Students march for the Fight for $15 minimum wage

Mishika Tshishimbi
Contributing Writer

Photo by Julie Tripp

The fight for a higher minimum wage continued last week as students and other community members gathered at Monroe Park on Wednesday to march, urging to raise the current minimum wage from $7.25 to $15.

Workers across the country are organizing in a campaign to raise the inadequate pay given to minimum wage workers. Their argument is that the salary of minimum wage employees is not sufficient enough to support a family. Their low wage also attributes to workers being much less likely to rise above the poverty level.

Over 200 people arrived for the national day of action. Police halted roadway traffic and patrolled as protesters marched from Monroe Park down to a McDonalds store located on Chamberlayne Avenue. No arrests were made.

“I didn’t realize there were this many people until we started marching,” Bridget Condron said, a sophomore elementary education and psychology major. “People were leaning out their windows and I saw people taking videos.”

Condron and many others present believed the march was successful. She added that the publicity would be beneficial towards gaining momentum for the cause.

“I think it’s really awesome especially to see different fields of work coming too,” said Condron, referring to the many organization that were a part of organizing and marching.

These organizations included, but are not limited to, Students for Social Action VCU, Richmond Food Not Bombs, Virginia Student Power Network, RVA NAACP, Chesapeake Climate Action Network, The Socially Responsible Teachers, The Latina Advocacy Network, Justice RVA, and many more.

A few members and organizers of these groups gave opening speeches at the rally.

“The issue is being underpaid to the point of poverty whether its seven, whether its ten, or whether its twelve [dollars]” said Jason Lambert, a hip hop artist otherwise known as FaceValyou.

Lambert, leader of the organization ‘15 Now Roanoke,’ argues that accounting for inflation, profit growth, and productivity the minimum wage should amount to $21.56. When accounting for inflation alone however, the real value of the minimum wage should be $10.75.

“Almost 50 years ago minimum wage was a $1.60 an hour. Looking at the U.S Bureau of Labor Statistics calculator, that is equal to 10.75 today,” said Lambert. “50 years ago the lowest paid workers made 3 dollars an hour more than the lowest paid worker today.”

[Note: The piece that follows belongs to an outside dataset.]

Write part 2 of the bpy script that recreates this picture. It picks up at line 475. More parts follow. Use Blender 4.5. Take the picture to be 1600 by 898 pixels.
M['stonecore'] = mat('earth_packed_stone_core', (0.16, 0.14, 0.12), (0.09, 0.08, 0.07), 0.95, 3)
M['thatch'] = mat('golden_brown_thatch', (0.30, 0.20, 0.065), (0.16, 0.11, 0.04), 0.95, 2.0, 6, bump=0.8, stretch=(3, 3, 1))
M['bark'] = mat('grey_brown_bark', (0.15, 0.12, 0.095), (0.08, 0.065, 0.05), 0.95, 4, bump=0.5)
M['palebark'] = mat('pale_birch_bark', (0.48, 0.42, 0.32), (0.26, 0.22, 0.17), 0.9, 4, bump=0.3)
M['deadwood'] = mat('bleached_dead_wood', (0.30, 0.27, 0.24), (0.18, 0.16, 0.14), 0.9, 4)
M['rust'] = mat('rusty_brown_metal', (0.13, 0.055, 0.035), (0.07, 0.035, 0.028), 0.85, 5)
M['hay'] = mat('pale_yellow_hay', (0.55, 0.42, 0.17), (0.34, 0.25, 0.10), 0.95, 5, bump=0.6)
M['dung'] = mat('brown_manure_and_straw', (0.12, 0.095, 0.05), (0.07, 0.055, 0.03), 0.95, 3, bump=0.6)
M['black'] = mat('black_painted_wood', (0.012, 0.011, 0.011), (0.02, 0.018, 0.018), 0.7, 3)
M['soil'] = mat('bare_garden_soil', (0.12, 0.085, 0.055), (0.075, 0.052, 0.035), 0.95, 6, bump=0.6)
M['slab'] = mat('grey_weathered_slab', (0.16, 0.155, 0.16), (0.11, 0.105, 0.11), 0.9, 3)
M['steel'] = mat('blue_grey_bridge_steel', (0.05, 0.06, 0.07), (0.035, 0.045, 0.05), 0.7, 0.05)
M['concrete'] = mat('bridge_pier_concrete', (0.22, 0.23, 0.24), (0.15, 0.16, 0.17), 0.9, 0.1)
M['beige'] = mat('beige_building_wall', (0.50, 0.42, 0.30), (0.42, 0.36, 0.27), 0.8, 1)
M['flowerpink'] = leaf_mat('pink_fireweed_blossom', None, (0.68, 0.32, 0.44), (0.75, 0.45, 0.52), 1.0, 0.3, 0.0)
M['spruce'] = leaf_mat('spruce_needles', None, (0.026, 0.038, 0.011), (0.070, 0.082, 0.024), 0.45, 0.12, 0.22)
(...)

According to Carol Scotese, the Chair of the Department of Economics, this is in large part due to the fact that the minimum wage stayed stagnant throughout the 80s. Since that time it has been raised only by small increments. Inflation has worn away the real value of the minimum wage. This means the wage is currently, in fact, disproportionately low.

Scotese noted a number of benefits and setbacks that would result in a change of this sort.

“You’ll have a lot more people making more money so that’s good for them. It could also stimulate spending in the economy,” she said. “The downside is that this could increase employers’ costs.”

The increase of employer costs would mean companies or firms may attempt to compensate for the profit loss. According to Scotese, firms could react to these costs in a number of ways. These include providing workers with fewer benefits or even raising prices of the products and passing those costs along to consumers. Alternatively, they could also take the cuts.

Scotese believes that firms are more than likely to cut more workers or find others ways to cut costs. She adds that this is all dependent on the individual firm or location.

A common frustration at the protest on Wednesday was centered on the belief that larger companies have an exceeding amount of profit; this meaning that they wouldn’t need to compensate if the wage were to be raised to 15 dollars.

“It is selfishness that is the route to low wages and poverty. It can easily be changed. The biggest corporations…can easily afford to pay 15 dollars an hour without raising prices” said Lambert leader of ‘15 Now Roanoke.’

Also weighing in on, this Carol Scotese said that “cutting profits may not be that painful, but they still may be unwilling to do it.”

Scotese explained that though raising the wage will help some, it may hurt others. She also noted that there is a very strong sentiment in Republican circles for free market policies. The adoption of this policy would be another regulation, which conflicts with their ideologies. This may be in part why it would be difficult for this to pass as law in Congress.

President Barack Obama has been pushing for congress to pass a bill mandating $10.10 for minimum wage under federal law. Though this is still about 60 cents less than needed to be equivalent to the minimum wage of 50 years ago, it is still having difficulty getting passed.

In his State of the Union address on Jan. 20, 2015, President Obama said this:

“…And everyone in this congress who still refuses to raise the minimum wage I say this…If you truly believe you can work full-time and support a family on less than $15,000 a year, go try it. If not, vote to give millions of America’s hardest working people a raise.”

Though the future of this policy is unclear, it can be certain that the issue of minimum wage will continue to be a pressing one as campaigns and movements such as these continue to make themselves visible. With the new election season approaching quickly, this is sure to be a topic of discussion.